Had the SNP allowed a debate on alternative strategies/ a Plan B to put to the test the issue of whether the people of Scotland wished to become independent, then the Scottish people could have expressed that choice at this year’s Scottish Parliament Election by turning that election into a referendum on Scottish independence. However, that opportunity has now been missed.
The UK Government are clear in their position – the people of Scotland and their Scots Parliament do not have the right to determine their own future without the express agreement of the UK Government.
Therefore in order that the outcome of this year’s election to the Scottish Parliament allows the case for Scottish independence to be progressed, as opposed to another mandate simply being blocked by the UK Government, it is now vital for the SNP to seize the initiative.
The UK Government says that the people of Scotland and their Parliament do not have the right to legislate for a referendum on Scottish independence, the pro-independence movement of Scotland says Yes we do.
The SNP will not turn this year’s Scottish Parliament election into a de-facto referendum on Scottish independence, therefore it must be a referendum on whether or not the Scottish Parliament has the legitimacy and the popular authority of the people to hold a referendum on Scottish independence.
In short, Boris Johnson says the people of Scotland don’t have the right to determine their own future and their parliament has no right to give them that choice, the pro-independence parties must be clear that by the people of Scotland returning a Pro-Independence majority they are saying yes we do have that right.
If the Pro-independence parties win that case, and it is endorsed by the Scottish people, the Scottish Government must no longer progress with the strategy that holding a referendum on Scottish independence is contingent on the UK Government issuing a Section 30 order to approve it – the Scottish people will have said otherwise.
5. Roadmap to Independence
5.1 Currently, refusing to grant a Section 30 order is a consequence-free act for the UK Government. The Scottish Government must not view a Section 30 order as the only way the people of Scotland can be granted a choice on their own future. It has not been established that the Scottish Parliament does not have the competency to hold a referendum. The Section 30 order was but a mechanism used in 2012 to put beyond doubt the legitimacy of the 2014 referendum.

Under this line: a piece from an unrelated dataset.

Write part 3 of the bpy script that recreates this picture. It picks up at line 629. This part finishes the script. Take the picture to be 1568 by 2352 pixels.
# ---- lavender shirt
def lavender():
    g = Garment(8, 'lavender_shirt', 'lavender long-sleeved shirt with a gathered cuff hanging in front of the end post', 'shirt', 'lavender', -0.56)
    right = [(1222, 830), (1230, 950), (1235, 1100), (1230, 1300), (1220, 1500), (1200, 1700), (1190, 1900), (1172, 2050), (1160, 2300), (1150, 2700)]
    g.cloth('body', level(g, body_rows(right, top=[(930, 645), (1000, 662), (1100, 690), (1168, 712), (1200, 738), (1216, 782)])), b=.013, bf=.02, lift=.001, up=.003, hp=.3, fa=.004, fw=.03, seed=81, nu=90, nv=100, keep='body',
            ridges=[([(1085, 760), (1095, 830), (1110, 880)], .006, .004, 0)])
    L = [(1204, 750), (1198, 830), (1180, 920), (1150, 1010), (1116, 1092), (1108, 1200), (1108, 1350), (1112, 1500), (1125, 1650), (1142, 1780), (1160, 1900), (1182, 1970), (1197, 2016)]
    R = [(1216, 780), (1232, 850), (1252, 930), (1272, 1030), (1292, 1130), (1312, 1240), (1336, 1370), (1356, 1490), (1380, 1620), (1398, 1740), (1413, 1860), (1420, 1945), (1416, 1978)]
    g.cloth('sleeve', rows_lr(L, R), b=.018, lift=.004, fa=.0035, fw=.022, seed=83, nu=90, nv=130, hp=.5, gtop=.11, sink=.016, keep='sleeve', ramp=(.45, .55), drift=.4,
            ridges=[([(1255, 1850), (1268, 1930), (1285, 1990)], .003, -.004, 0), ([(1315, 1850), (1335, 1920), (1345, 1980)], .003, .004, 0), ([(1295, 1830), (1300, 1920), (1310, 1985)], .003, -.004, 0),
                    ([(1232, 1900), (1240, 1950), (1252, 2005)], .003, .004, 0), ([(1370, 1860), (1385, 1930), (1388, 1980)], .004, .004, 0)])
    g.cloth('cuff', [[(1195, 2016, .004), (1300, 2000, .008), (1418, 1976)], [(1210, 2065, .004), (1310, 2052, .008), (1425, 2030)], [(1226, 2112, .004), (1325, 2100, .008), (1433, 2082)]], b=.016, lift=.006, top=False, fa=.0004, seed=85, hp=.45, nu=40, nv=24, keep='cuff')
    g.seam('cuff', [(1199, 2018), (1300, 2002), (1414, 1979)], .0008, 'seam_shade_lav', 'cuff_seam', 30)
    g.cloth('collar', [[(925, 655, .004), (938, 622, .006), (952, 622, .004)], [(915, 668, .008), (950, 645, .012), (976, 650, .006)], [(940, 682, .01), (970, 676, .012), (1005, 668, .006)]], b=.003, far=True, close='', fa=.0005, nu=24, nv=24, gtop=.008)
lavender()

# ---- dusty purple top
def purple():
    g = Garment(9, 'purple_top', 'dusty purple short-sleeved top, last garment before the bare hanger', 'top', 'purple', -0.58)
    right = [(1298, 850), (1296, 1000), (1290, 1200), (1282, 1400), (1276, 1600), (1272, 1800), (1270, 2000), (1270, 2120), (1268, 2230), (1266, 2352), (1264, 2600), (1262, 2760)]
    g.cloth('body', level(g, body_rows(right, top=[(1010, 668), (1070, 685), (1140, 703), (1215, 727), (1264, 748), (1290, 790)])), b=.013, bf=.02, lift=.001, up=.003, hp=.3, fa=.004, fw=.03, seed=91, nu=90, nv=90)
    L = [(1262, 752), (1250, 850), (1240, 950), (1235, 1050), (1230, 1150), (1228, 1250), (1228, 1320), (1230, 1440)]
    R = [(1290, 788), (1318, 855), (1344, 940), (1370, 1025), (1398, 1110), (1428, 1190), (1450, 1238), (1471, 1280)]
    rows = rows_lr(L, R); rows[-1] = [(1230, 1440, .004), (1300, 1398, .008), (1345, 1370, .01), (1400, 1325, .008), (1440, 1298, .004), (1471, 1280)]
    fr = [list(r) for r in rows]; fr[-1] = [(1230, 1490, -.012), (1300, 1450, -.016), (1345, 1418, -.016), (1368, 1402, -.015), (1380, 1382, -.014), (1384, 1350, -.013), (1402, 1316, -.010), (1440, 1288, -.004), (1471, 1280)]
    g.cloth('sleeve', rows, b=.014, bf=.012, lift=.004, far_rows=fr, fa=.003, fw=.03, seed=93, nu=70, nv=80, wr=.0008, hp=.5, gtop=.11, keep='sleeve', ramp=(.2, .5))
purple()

In advance of the Holyrood elections in 2021, the Scottish Government must set a deadline for the UK Government to agree to grant a Section 30 order by 31st March 2021. If the UK Government refuse to grant the Section 30 order by this date then the Scots Parliament elections must be contested with that knowledge assisting the people of Scotland so that it is then beyond doubt what they will be casting their votes for.
5.2 In the event that the UK Government do not meet the deadline set by the Scottish Government, pro-independence parties must enter the Holyrood elections clearly setting out that in the event of a pro-independence majority of MSPs being elected to the Scottish Parliament then this will be a mandate for the Scottish Government to hold a referendum on Scottish independence. Safe in the knowledge that the UK Government will not support the referendum, the Scottish People will give popular legitimacy to their parliament legislating for a referendum by electing a Pro-independence majority of MSPs.
5.3 A referendum deemed lawful by Scotland’s Lord Advocate, and Sanctioned by Scotland’s parliament as per the mandate of the Scottish people will be a competent and lawful referendum.
The Scottish Government must then implement the mandate of the electorate by legislating in the Scottish Parliament to hold a referendum on Scottish independence and deliver that referendum regardless of whether or not it has the support of Boris Johnson and the UK Government.